The ACC boasts some of the best running backs around, and this year should be no different.  Darren Evans enters his sophomore season for the Hokies after racking up 1235 yards and 11 TDs as a rookie.  Jonathan Dwyer and Roddy Jones were a heck of a pair in Atlanta, combining for over 2000 yards and 16 TDs in Paul Johnson’s option system.  CJ Spiller finally has the backfield all to himself in Clemson, and the Tigers will need to lean on him early as they break in a new quarterback.  And Wake Forest, Maryland, and Miami all have underrated backs looking for a big year.

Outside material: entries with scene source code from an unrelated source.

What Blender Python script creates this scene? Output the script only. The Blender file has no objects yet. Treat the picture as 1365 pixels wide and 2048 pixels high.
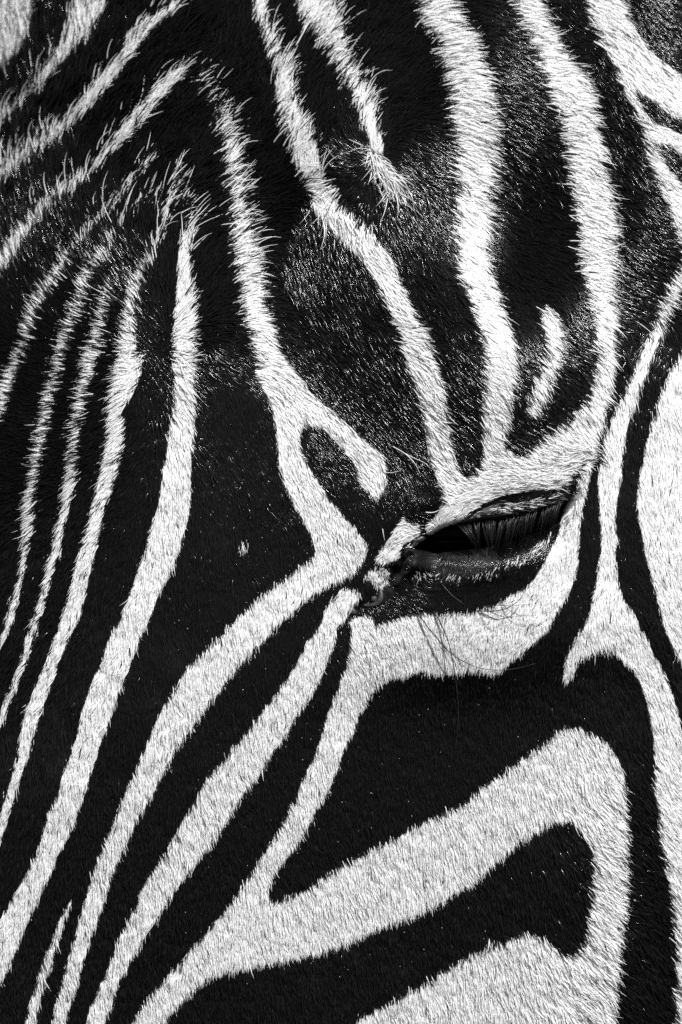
import bpy, math
import numpy as np

# ------------------------------------------------------------------ camera, sky, sun
SC = bpy.context.scene
S = 0.00014                 # metres per unit of the head's chart (chart 0..1365 across, 0..2048 down)
CX, CY = 682.5, 1024.0
DIST = 2.2
cam_d = bpy.data.cameras.new('camera')
cam = bpy.data.objects.new('camera', cam_d)
SC.collection.objects.link(cam)
SC.camera = cam
cam.location = (0, -DIST, 0)
cam.rotation_euler = (math.radians(90), 0, 0)
cam_d.sensor_fit = 'VERTICAL'
cam_d.sensor_height = 36.0
cam_d.lens = 36.0 * DIST / (2048 * S)
cam_d.clip_start, cam_d.clip_end = 0.05, 200
cam_d.dof.use_dof = True
cam_d.dof.focus_distance = DIST + 0.002
cam_d.dof.aperture_fstop = 9.0

SUN = np.array([0.34, -0.50, 0.80]); SUN /= np.linalg.norm(SUN)     # towards the sun
elev = math.asin(SUN[2]); azim = math.atan2(SUN[0], SUN[1])
w = bpy.data.worlds.new('World'); SC.world = w; w.use_nodes = True
nt = w.node_tree; nt.nodes.clear()
sky = nt.nodes.new('ShaderNodeTexSky'); sky.sky_type = 'NISHITA'; sky.sun_disc = False
sky.sun_elevation = elev; sky.sun_rotation = azim
bw = nt.nodes.new('ShaderNodeRGBToBW')                               # the photograph is black and white
bg = nt.nodes.new('ShaderNodeBackground'); bg.inputs[1].default_value = 0.05
out = nt.nodes.new('ShaderNodeOutputWorld')
nt.links.new(sky.outputs[0], bw.inputs[0]); nt.links.new(bw.outputs[0], bg.inputs[0]); nt.links.new(bg.outputs[0], out.inputs[0])
sl = bpy.data.lights.new('sun', 'SUN'); sl.energy = 4.2; sl.angle = math.radians(0.5); sl.color = (1, 1, 1)
so = bpy.data.objects.new('sun', sl); SC.collection.objects.link(so)
so.rotation_euler = (math.acos(SUN[2]), 0, math.atan2(SUN[1], SUN[0]) + math.pi / 2)
SC.view_settings.view_transform = 'Standard'; SC.view_settings.look = 'None'
SC.view_settings.exposure = 0.95; SC.view_settings.gamma = 1
SC.render.engine = 'CYCLES'
SC.cycles_curves.shape = 'RIBBONS'; SC.cycles_curves.subdivisions = 2
SC.cycles.use_denoising = False                          # a denoiser smears the fine hairs
SC.cycles.max_bounces = 5; SC.cycles.diffuse_bounces = 3; SC.cycles.glossy_bounces = 2

rng = np.random.default_rng(11)

# ------------------------------------------------------------------ stripe chart
# white stripes as closed outlines on the head's chart: (strength, edge softness, outline)
def P(t):
    v = [float(a) for a in t.replace(',', ' ').split()]
    return list(zip(v[0::2], v[1::2]))
def strip(l, r): return P(l) + P(r)[::-1]

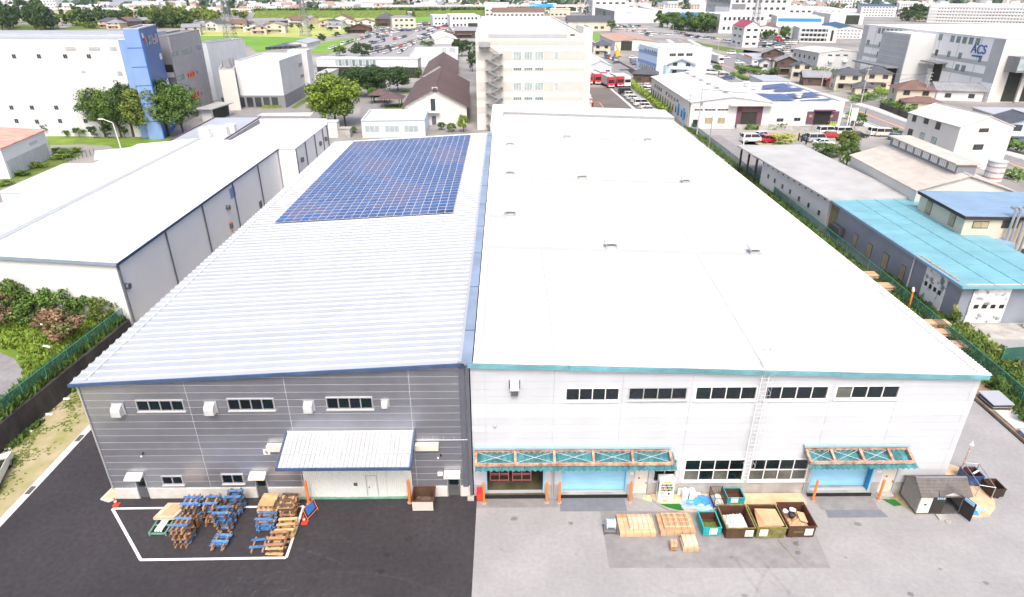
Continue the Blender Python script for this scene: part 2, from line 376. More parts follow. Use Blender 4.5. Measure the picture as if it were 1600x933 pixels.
for (x0, z0, x1, z1) in G_DOOR:
    d = bpart('door', 'steel_dark', gw, x0 + .07, FY + .02, 0.02, x1 - .07, FY + .08, 1.9, wl(gw))
    b = MB(); b.box(x0, FY - .07, 0, x0 + .07, FY + .1, 2); b.box(x1 - .07, FY - .07, 0, x1, FY + .1, 2); b.box(x0 + .07, FY - .07, 1.9, x1 - .07, FY + .1, 2); b.build('door_frame', 'frame_alu', gw)
    MB().box(x0 + .17, FY - .005, 1.0, x1 - .17, FY + .018, 1.75).build('door_pane', 'glass_dark', gw)
    MB().box(x1 - .2, FY - .04, .9, x1 - .14, FY + .01, 1.0).build('handle', 'steel', gw)
# door hoods, cream
for x0 in (-25.85, -17.5, -4.3):
    b = MB(); b.prism([(x0, FY - .06, 2.1), (x0 + 1.1, FY - .06, 2.1), (x0 + 1.1, FY - .62, 2.02), (x0, FY - .62, 2.02)][::-1], [(x0, FY - .06, 2.32), (x0 + 1.1, FY - .06, 2.32), (x0 + 1.1, FY - .62, 2.1), (x0, FY - .62, 2.1)][::-1])
    b.box(x0 + .03, FY - .55, 1.92, x0 + .07, FY - .06, 2.02)
    b.build('door_hood', 'cream_metal', gw)
# curved vent hoods
def vent_hood(par, x, z, wd, h, dp):
    b = MB(); n = 6; prof = [(0, h)] + [(-dp * math.sin(t), h * .45 + h * .5 * math.cos(t)) for t in [i * math.pi / 2 / n for i in range(1, n + 1)]] + [(-dp, 0), (-dp * .3, -.02), (0, -.02)]
    b.prism([(x + wd / 2, FY - .06 + p[0], z + p[1]) for p in prof], [(x - wd / 2, FY - .06 + p[0], z + p[1]) for p in prof])
    o = b.build('vent_hood', 'vent_grey', par)
    MB().box(x - wd / 2 - .07, FY - .1, z - .06, x + wd / 2 + .12, FY - .062, z + h + .08).build('flange', 'frame_alu', o)
    return o
for x, z, s in ((-25.0, 7.2, 1), (-19.05, 7.3, 1), (-12.75, 7.4, .9), (-7.85, 7.65, .62)): vent_hood(gw, x, z, .6 * s, .75 * s, .45 * s)
# boxes beside the canopy: shutter housings
for a, c in ((-15.9, -14.5), (-6.1, -4.55)): MB().box(a, FY - .45, 4.3, c, FY - .06, 4.75).build('housing_box', 'cream_metal', gw)
b = MB(); b.bar((-6.1, FY - .12, 4.95), (-2.6, FY - .12, 4.95), .03); [b.bar((x, FY - .12, 4.9), (x, FY - .12, 5.25), .02) for x in (-5.6, -4.9, -4.2, -3.5)]; b.build('conduit', 'frame_alu', gw)
for x, z in ((-24.3, 4.0), (-4.45, 3.7)):
    MB().bar((x, FY - .06, z), (x, FY - .22, z - .02), .055).build('wall_lamp', 'black', gw)
    MB().box(x - .25, FY - .12, z - .35, x - .15, FY - .06, z - .25).build('sensor', 'paper', gw)
def text(par, s, loc, size, m, rot=(R(90), 0, 0), name='lettering', ext=.006):
    cu = bpy.data.curves.new(name, 'FONT'); cu.body = s; cu.size = size; cu.extrude = ext; cu.align_x = 'CENTER'; cu.align_y = 'CENTER'; cu.materials.append(M[m]); cu.offset = .006
    tmp = bpy.data.objects.new(name, cu); C.objects.link(tmp)
    dg = bpy.context.evaluated_depsgraph_get(); me = bpy.data.meshes.new_from_object(tmp.evaluated_get(dg)); C.objects.unlink(tmp); bpy.data.objects.remove(tmp)
    o = bpy.data.objects.new(name, me); C.objects.link(o)
    if par: o.parent = par; o.location = Vector(loc) - wl(par)
    else: o.location = loc
    o.rotation_euler = rot; return o
sg = MB().box(-16.3, FY - .1, 3.8, -15.85, FY - .062, 4.22).build('number_plate', 'paper', gw)
text(sg, '8', (-16.07, FY - .108, 4.01), .38, 'black')
MB().box(-4.75, FY - .1, 1.85, -4.4, FY - .062, 2.2).build('notice', 'paper', gw)
for x, z in ((-4.66, 2.05), (-4.49, 2.05)): MB().bar((x, FY - .115, z), (x, FY - .1, z), .04).build('notice_dot', 'black', gw)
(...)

If the ACC can come close to duplicating last year’s impressive numbers against the top dogs of the sport, we might be forced to view them as something other than the “league that could have been” after the additions of Virginia Tech, Miami, and Boston College.  The Hokies have a great shot at leading the ACC to it’s second consecutive BCS win, but you can bet they’re more concerned with that first game against the Tide.  Revenge doesn’t come easy or often against the SEC.

Jon Miller, Publisher,

Q: 5 Thoughts on the ACC.

A: When this league came together in a big way a few years ago, it signed a really competitive TV contract with ESPN, which at the time was better than any such deal the SEC had.  That has changed now, and the league has not delivered on the promising future it showed when it came together.  That's because Florida State and Miami have not been on par with the dominant level of play they put forth in the previous decade to 15 years before the league came together.  Big East traitors Virginia Tech and Boston College have had success, and Wake Forest has also risen to nab some of the spotlight.  Georgia Tech has a unique style of play that is hard to prepare for in week to week gameplanning.  But FSU and Miami appear to be on the rise, Clemson always has talent, NC State should be salty, so this league is going to be better this year than it has been in recent years, with a legit National Title contender in VT.  The league might start to pay dividends this year.